§ **Set problem**
Find the lines that include the string "part" and report how many there are. Give no other text.

## Begin Given data

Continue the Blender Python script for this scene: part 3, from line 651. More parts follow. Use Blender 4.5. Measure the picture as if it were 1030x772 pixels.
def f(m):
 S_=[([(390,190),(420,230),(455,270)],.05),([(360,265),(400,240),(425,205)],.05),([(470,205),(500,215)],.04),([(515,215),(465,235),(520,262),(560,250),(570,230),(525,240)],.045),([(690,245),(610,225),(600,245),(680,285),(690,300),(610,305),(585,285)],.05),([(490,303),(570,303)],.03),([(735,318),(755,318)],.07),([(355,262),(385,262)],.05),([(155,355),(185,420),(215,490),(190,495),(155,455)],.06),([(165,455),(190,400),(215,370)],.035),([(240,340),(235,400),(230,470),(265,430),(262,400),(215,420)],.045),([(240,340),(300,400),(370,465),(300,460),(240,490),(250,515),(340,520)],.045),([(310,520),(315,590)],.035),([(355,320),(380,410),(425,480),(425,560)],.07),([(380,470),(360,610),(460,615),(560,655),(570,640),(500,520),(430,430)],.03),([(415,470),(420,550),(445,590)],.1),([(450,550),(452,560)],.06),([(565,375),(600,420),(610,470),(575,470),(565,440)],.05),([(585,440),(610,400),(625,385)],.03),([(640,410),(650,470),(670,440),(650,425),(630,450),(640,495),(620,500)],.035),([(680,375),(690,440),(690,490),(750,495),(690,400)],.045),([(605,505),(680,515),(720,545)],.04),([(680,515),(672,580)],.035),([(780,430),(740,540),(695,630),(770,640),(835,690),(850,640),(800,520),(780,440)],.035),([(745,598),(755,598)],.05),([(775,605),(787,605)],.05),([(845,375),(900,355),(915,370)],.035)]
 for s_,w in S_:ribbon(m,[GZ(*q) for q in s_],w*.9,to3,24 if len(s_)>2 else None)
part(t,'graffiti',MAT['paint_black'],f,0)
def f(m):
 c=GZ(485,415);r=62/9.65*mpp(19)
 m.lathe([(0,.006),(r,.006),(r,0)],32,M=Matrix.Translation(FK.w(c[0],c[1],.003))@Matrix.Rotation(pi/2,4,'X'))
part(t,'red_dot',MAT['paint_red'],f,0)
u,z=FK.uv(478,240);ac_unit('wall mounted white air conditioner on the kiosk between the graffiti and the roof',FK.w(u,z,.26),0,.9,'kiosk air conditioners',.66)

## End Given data

§ **Task output**
3